THE LORD OF THE RHYMES
A l'heure où les lumières du cinéma s'éteignent, le bilan s'impose. Après le cuisant échec Matrix, il est indéniable que Le Seigneur des Anneaux est l'œuvre d'une équipe modeste, intelligente, vaillante et forte (il serait abusif d'oublier Fran Walsh, la compagne de Peter Jackson, et leur collaboratrice Philippa Boyens). Trois films où suinte l'amour du cinéma, du travail bien fait, artisanal. Un labeur d'adaptation courageux à partir d'un matériau considérable, dense et réputé impénétrable.

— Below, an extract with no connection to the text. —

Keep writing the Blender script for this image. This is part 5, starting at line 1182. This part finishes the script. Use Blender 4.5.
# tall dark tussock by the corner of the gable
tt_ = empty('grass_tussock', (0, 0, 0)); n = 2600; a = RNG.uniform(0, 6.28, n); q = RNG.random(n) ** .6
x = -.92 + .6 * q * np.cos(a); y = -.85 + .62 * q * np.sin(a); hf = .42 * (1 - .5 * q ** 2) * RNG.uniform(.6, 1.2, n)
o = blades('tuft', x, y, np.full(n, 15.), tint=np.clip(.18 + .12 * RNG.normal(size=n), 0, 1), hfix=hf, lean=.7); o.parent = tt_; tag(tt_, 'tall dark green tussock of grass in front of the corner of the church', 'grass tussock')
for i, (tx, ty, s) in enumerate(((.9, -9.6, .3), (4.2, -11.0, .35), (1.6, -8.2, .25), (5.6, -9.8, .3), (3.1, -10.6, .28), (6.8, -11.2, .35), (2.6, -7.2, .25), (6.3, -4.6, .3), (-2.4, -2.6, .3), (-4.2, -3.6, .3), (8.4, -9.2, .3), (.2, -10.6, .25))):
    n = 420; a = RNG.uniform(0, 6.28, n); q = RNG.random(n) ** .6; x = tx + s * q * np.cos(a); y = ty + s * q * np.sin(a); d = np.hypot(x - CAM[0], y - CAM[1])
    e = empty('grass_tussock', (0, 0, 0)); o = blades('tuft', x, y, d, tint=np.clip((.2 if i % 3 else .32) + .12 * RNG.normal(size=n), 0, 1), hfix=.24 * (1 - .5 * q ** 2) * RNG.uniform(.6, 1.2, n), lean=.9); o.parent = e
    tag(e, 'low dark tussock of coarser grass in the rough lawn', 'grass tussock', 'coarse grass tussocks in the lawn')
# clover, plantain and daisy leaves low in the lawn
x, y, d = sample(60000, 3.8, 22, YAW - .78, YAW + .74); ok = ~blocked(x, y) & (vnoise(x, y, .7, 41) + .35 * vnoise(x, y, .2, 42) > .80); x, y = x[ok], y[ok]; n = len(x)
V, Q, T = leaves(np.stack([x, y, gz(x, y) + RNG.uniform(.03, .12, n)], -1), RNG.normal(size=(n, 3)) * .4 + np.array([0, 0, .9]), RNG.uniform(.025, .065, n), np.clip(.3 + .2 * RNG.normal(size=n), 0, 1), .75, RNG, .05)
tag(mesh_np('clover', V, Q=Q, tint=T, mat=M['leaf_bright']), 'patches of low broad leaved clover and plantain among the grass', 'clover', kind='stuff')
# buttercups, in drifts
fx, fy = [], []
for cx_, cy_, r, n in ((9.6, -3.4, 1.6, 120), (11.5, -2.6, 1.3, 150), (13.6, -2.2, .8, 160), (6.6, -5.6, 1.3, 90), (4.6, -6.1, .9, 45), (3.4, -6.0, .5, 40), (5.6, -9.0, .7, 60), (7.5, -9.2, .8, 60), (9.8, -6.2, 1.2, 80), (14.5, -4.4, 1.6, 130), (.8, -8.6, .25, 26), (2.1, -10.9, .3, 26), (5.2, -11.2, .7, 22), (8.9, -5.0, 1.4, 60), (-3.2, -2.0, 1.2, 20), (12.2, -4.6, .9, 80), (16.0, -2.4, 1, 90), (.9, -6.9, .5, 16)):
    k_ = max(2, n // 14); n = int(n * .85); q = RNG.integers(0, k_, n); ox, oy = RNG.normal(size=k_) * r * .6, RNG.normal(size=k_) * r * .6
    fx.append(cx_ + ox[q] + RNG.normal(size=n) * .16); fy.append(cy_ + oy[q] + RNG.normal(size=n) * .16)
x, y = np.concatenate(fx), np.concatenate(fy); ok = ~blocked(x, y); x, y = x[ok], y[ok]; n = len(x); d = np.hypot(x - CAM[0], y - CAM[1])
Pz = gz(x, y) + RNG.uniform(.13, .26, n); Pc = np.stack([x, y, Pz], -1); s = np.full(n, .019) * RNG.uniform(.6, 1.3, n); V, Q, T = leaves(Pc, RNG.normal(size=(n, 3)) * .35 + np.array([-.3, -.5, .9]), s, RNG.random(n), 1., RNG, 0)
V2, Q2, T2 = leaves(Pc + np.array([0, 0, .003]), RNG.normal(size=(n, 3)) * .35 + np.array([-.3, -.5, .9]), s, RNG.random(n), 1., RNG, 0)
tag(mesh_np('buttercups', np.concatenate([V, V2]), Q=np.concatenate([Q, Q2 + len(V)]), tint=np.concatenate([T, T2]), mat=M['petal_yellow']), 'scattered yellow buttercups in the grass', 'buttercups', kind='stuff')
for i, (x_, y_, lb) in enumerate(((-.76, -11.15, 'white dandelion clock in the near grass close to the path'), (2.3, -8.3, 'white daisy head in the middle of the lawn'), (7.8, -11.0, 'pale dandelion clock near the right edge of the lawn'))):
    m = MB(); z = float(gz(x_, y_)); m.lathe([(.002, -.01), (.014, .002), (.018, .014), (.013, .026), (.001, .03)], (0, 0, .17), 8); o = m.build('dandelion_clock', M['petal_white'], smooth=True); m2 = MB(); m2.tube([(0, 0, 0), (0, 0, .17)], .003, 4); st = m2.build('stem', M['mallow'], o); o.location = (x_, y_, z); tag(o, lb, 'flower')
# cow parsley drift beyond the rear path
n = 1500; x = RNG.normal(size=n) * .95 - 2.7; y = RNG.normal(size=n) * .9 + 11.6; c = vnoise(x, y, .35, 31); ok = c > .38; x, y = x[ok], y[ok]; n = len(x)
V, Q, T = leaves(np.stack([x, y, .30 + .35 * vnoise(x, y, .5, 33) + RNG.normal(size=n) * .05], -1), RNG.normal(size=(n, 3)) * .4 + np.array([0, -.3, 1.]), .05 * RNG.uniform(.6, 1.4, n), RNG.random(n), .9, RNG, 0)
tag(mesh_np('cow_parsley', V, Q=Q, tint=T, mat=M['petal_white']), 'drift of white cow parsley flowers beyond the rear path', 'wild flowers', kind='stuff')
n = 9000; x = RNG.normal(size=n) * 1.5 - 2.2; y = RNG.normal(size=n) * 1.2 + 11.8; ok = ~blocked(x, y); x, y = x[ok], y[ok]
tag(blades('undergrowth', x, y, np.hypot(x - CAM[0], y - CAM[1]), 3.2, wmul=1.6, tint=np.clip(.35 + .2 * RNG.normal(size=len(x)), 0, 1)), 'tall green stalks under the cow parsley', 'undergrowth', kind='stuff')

Accompagné par une direction d'acteurs admirable, Peter Jackson a su, si l'on omet quelques sporadiques et inévitables fautes de goût, tirer le meilleur de chacun pour inscrire inconsciemment une page du cinéma. Cherchant tant bien que mal à recréer la nostalgie d'une époque révolue, le réalisateur peut clore tranquillement son chapitre sur la Terre du Milieu. La force de sa vision n'a pas fléchi. La tristesse d'un exil forcé, loin de ce pays étrange et familier, perdurera. Notre rêve est désormais un bel orphelin repu.
En savoir plus
A l'instar des Deux Tours, le Retour du Roi s'est vu allouer un budget supplémentaire afin de tourner de nouvelles scènes ou en améliorer d'autres, proposant ainsi un spectacle de qualité supérieure.
Dans un souci de rééquilibrage de l'intrigue, la partie incluant Arachne s'est vue transférée de la fin des Deux Tours au début du Retour du Roi (Peter Jackson estimant qu'il n'arrivait que peu de choses à Frodon et Sam dans le troisième livre).